It seems as though our brothers and sisters who pushed the personhood amendment unsuccessfully in the 2011 MS statewide elections are up to it again. Yesterday, another constitutional amendment was filed with Secretary of State Dingleberry Hosejob. It, like its predecessor, defines life as beginning at conception. On the surface, it looks like a great way to stop the hoards of women from aborting the painful reminders of their sinful Saturday night fornications. The trouble is that the wording is so broad that it provides no exceptions for abortions in cases where the woman's life is endangered, for in vitro fertilization where an embryo is not implanted and must be discarded, and for certain types of birth control for just a few examples.
Their reasoning for resubmitting it is that obviously the people of MS were too stupid to understand it the first time. Nearly 60% of the population was simply confused. There was apparently a campaign to make up all these scenarios that could never happen to scare nearly 60% of the voting population into voting against it. Yeah...
The problem is that their amendment was and is so poorly worded that the same arguments against it the first time still hold true. The best ideas when legislated poorly become extremely dangerous. I know many people who identify as very conservative, Christian, and pro life, who are educated, intelligent people who were not able to vote for the amendment the first time. I don't see why it should be different this time.
The same people who are fighting voraciously to keep the government out of their gun cabinet, out of their check book, and out of their healthcare insurance are fighting equally hard to get government into the reproductive process. Either you want liberty or you don't. Nobody is forcing anybody to have an abortion.

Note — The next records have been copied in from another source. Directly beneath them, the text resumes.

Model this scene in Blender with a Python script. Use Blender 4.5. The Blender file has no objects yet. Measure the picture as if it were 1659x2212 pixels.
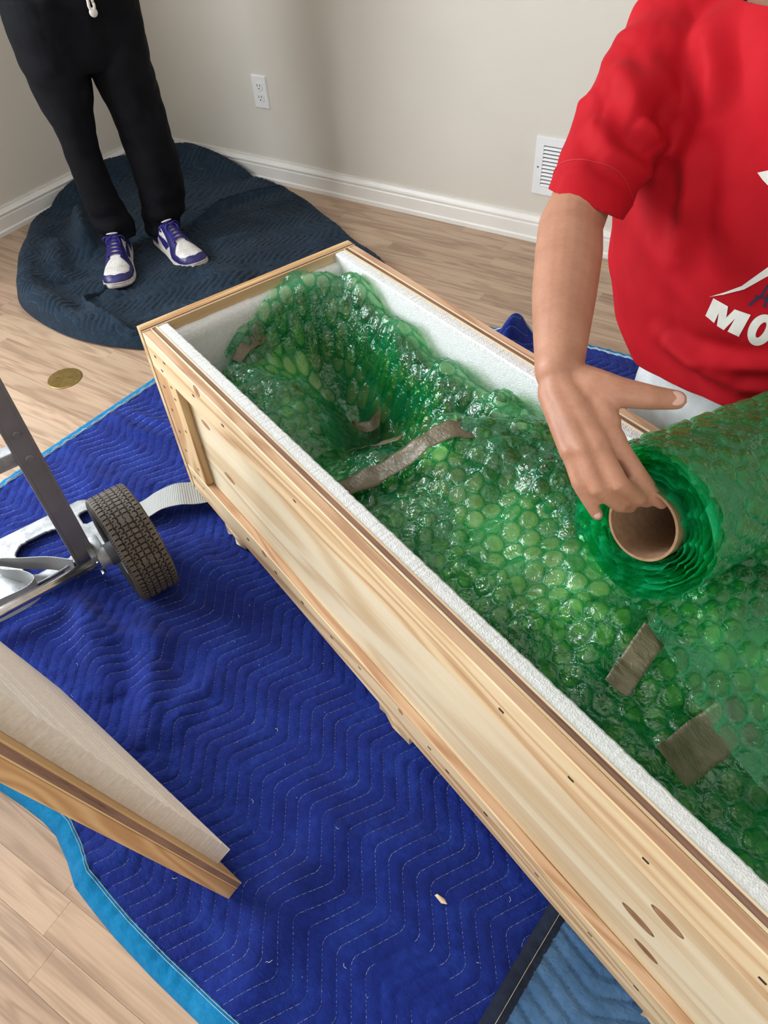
import bpy, bmesh, math, random
import numpy as np
from mathutils import Vector, Matrix
from mathutils.bvhtree import BVHTree

random.seed(7)
RNG = np.random.default_rng(11)
SC = bpy.context.scene
COL = SC.collection

# ------------------------------------------------------------------ camera
cam_data = bpy.data.cameras.new('camera')
cam_data.sensor_fit = 'VERTICAL'
cam_data.sensor_height = 36.0
cam_data.lens = 1547.36 / 2212.0 * 36.0
cam_data.clip_start = 0.02
cam = bpy.data.objects.new('camera', cam_data)
COL.objects.link(cam)
cam.location = (2.6973, -2.3158, 1.2372)
cam.rotation_euler = (0.7437, 0.0487, 0.5480)
SC.camera = cam

# ------------------------------------------------------------------ world, daylight through the side window, added rear fill, exposure
world = bpy.data.worlds.new('daylight')
SC.world = world
world.use_nodes = True
wn = world.node_tree.nodes
wn['Background'].inputs['Color'].default_value = (0.80, 0.90, 1.0, 1)
wn['Background'].inputs['Strength'].default_value = 0.7


def area(name, loc, rot, sx, sy, power, color):
    d = bpy.data.lights.new(name, 'AREA')
    d.shape = 'RECTANGLE'
    d.size = sx
    d.size_y = sy
    d.energy = power
    d.color = color
    o = bpy.data.objects.new(name, d)
    COL.objects.link(o)
    o.location = loc
    o.rotation_euler = rot
    return o


# window in the left wall (x = 0) and an unseen one added behind the camera for fill light
WIN_L = (-3.10, -1.45, 0.65, 2.05)      # y0 y1 z0 z1
WIN_FILL = (2.30, 3.90, 0.85, 2.20)        # x0 x1 z0 z1
RX, RY, RZ = 4.3, -4.5, 2.5             # room extents
area('daylight_side_window', (-0.14, (WIN_L[0]+WIN_L[1])/2, (WIN_L[2]+WIN_L[3])/2), (0, -math.pi/2, 0), 1.40, 1.65, 122, (0.93, 0.97, 1.0))
area('rear_fill_light', ((WIN_FILL[0]+WIN_FILL[1])/2, RY-0.14, (WIN_FILL[2]+WIN_FILL[3])/2), (math.pi/2, 0, 0), 1.6, 1.35, 36, (0.95, 0.98, 1.0))  # lamp in the unseen rear window, added as fill from behind

vs = SC.view_settings
vs.view_transform = 'Standard'
vs.look = 'None'
vs.exposure = 0.12
vs.gamma = 1.0
vs.use_curve_mapping = False
try:
    SC.cycles.transparent_max_bounces = 24
    SC.cycles.max_bounces = 10
    SC.cycles.caustics_reflective = False
    SC.cycles.caustics_refractive = False
except Exception:
    pass

# ------------------------------------------------------------------ helpers: objects


def link(name, me, parent=None):
    o = bpy.data.objects.new(name, me)
    COL.objects.link(o)
    if parent is not None:
        o.parent = parent
    return o


def empty(name, loc=(0, 0, 0), rz=0.0):
    o = bpy.data.objects.new(name, None)
    o.empty_display_size = 0.05
    COL.objects.link(o)
    o.location = loc
    o.rotation_euler = (0, 0, rz)
    return o


def tag(o, label=None, cat=None, group=None, kind=None):
    if label:
        o['label'] = label
    if cat:
        o['category'] = cat
    if group:
        o['group'] = group
    if kind:
        o['kind'] = kind
    return o


def mesh(name, V, F, m=None, parent=None, smooth=False):
    me = bpy.data.meshes.new(name)
    me.from_pydata([tuple(v) for v in V], [], [tuple(f) for f in F])
    me.update()
    if smooth:
        me.shade_smooth()
    if m:
        me.materials.append(m)
    return link(name, me, parent)


def mesh_np(name, V, Q, m=None, parent=None, smooth=True):
    """fast mesh from numpy verts (n,3) and quads / tris (k,4) or (k,3)"""
    V = np.ascontiguousarray(V, dtype=np.float32)
    Q = np.ascontiguousarray(Q, dtype=np.int32)
    k = Q.shape[1]
    me = bpy.data.meshes.new(name)
    me.vertices.add(len(V))
    me.vertices.foreach_set('co', V.ravel())
    me.loops.add(Q.size)
    me.loops.foreach_set('vertex_index', Q.ravel())
    me.polygons.add(len(Q))
    me.polygons.foreach_set('loop_start', np.arange(0, Q.size, k, dtype=np.int32))
    me.polygons.foreach_set('loop_total', np.full(len(Q), k, dtype=np.int32))
    me.update(calc_edges=True)
    me.validate()
    if smooth:
        me.shade_smooth()
    if m:
        me.materials.append(m)
    return link(name, me, parent)


class MB:
    """collects simple shapes; build() links them as ONE mesh object"""

    def __init__(self):
        self.V, self.F = [], []

    def add(self, V, F):
        n = len(self.V)
        self.V += [tuple(v) for v in V]
        self.F += [tuple(i+n for i in f) for f in F]
        return self

    def box(self, x0, x1, y0, y1, z0, z1, b=0.0):
        x0, x1 = min(x0, x1), max(x0, x1)
        y0, y1 = min(y0, y1), max(y0, y1)
        z0, z1 = min(z0, z1), max(z0, z1)
        if b <= 0:
            V = [(x, y, z) for z in (z0, z1) for y in (y0, y1) for x in (x0, x1)]
            F = [(0, 2, 3, 1), (4, 5, 7, 6), (0, 1, 5, 4), (2, 6, 7, 3), (0, 4, 6, 2), (1, 3, 7, 5)]
            return self.add(V, F)
        bm = bmesh.new()
        bmesh.ops.create_cube(bm, size=1.0)
        for v in bm.verts:
            v.co = ((x0+x1)/2+v.co.x*(x1-x0), (y0+y1)/2+v.co.y*(y1-y0), (z0+z1)/2+v.co.z*(z1-z0))
        bmesh.ops.bevel(bm, geom=bm.edges[:], offset=b, segments=2, affect='EDGES', profile=0.6)
        bm.verts.index_update()
        self.add([v.co[:] for v in bm.verts], [[v.index for v in f.verts] for f in bm.faces])
        bm.free()
        return self

    def rings(self, R, closed=True, caps=True):
        """R: list of rings (lists of points)"""
        n = len(R[0])
        V = [p for r in R for p in r]
        F = []
        for i in range(len(R)-1):
            for j in range(n if closed else n-1):
                k = (j+1) % n
                F.append((i*n+j, i*n+k, (i+1)*n+k, (i+1)*n+j))
        if caps and closed:
            F.append(tuple(reversed(range(n))))
            F.append(tuple(range((len(R)-1)*n, len(R)*n)))
        return self.add(V, F)

    def tube(self, P, r, n=8, caps=True):
        P = [Vector(p) for p in P]
        rr = r if isinstance(r, (list, tuple)) else [r]*len(P)
        R = []
        up = None
        for i, p in enumerate(P):
            t = (P[min(i+1, len(P)-1)]-P[max(i-1, 0)])
            if t.length < 1e-9:
                t = Vector((0, 0, 1))
            t.normalize()
            if up is None:
                a = Vector((0, 0, 1)) if abs(t.z) < 0.9 else Vector((1, 0, 0))
                up = (a-t*a.dot(t)).normalized()
            else:
                up = (up-t*up.dot(t))
                up.normalize()
            s = t.cross(up)
            R.append([p+(up*math.cos(2*math.pi*k/n)+s*math.sin(2*math.pi*k/n))*rr[i] for k in range(n)])
        return self.rings(R, True, caps)

    def cyl(self, a, b, r, n=16, r2=None):
        return self.tube([a, b], [r, r if r2 is None else r2], n)

    def ribbon(self, P, W, th=0.0):
        """P centre points, W half-width vectors; th thickness along the normal"""
        P = [Vector(p) for p in P]
        W = [Vector(w) for w in W]
        R = []
        for i, p in enumerate(P):
            t = (P[min(i+1, len(P)-1)]-P[max(i-1, 0)]).normalized()
            nn = t.cross(W[i]).normalized()*th
            R.append([p-W[i]-nn, p+W[i]-nn, p+W[i]+nn, p-W[i]+nn])
        return self.rings(R)

    def build(self, name, m=None, parent=None, smooth=False):
        return mesh(name, self.V, self.F, m, parent, smooth)


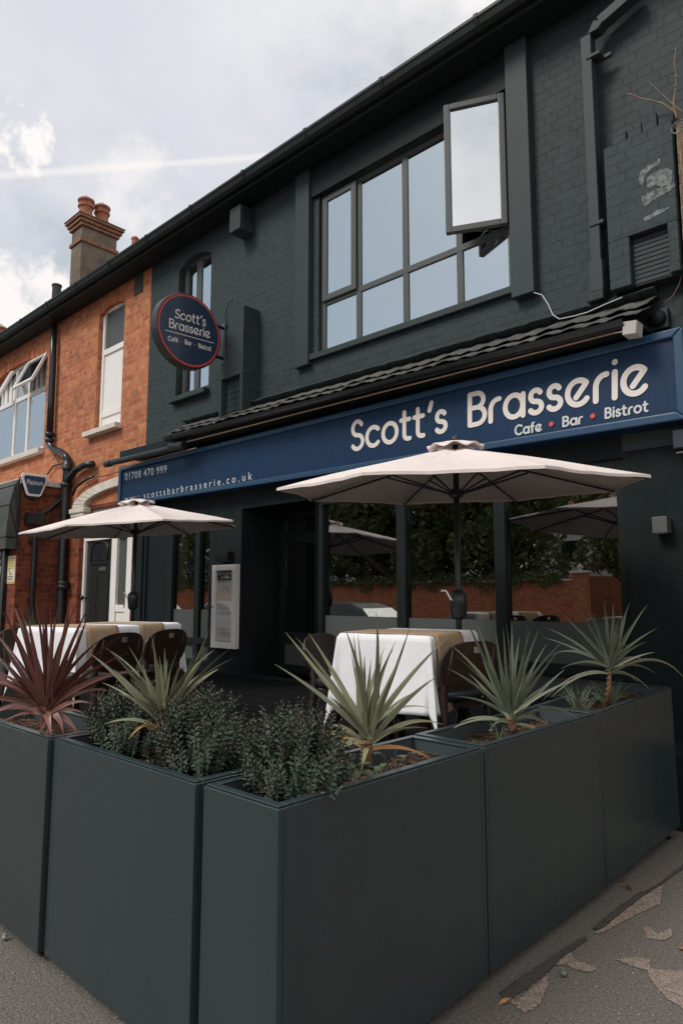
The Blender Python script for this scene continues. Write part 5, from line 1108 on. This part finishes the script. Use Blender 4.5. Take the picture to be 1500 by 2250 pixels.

I don't think I could ever support an abortion for birth control purposes. I do know that it is necessary in some situations and its not my place to make that decision for someone else. I'll pray for anyone faced with that situation. I'll share my beliefs if the opportunity presents itself. I'll not force my values on someone else by criminalizing a decision to be made between a woman, her family, her doctor, and her God, especially when the law that criminalizes it intentionally or unintentionally affects so many other area of life.
No. I wasn't confused the first time, and I'm not confused this time. Bad legislation with good intent is still bad legislation. I can't believe the authors were so bold as to not fix the amendment to reflect the qualms voters had before resubmitting it.
The first time a petition is submitted on almost any issue, I'll sign it just to give voters a chance to weigh in on the issue. The voters have spoken. There's no reason to sign this one to beat the same dead horse.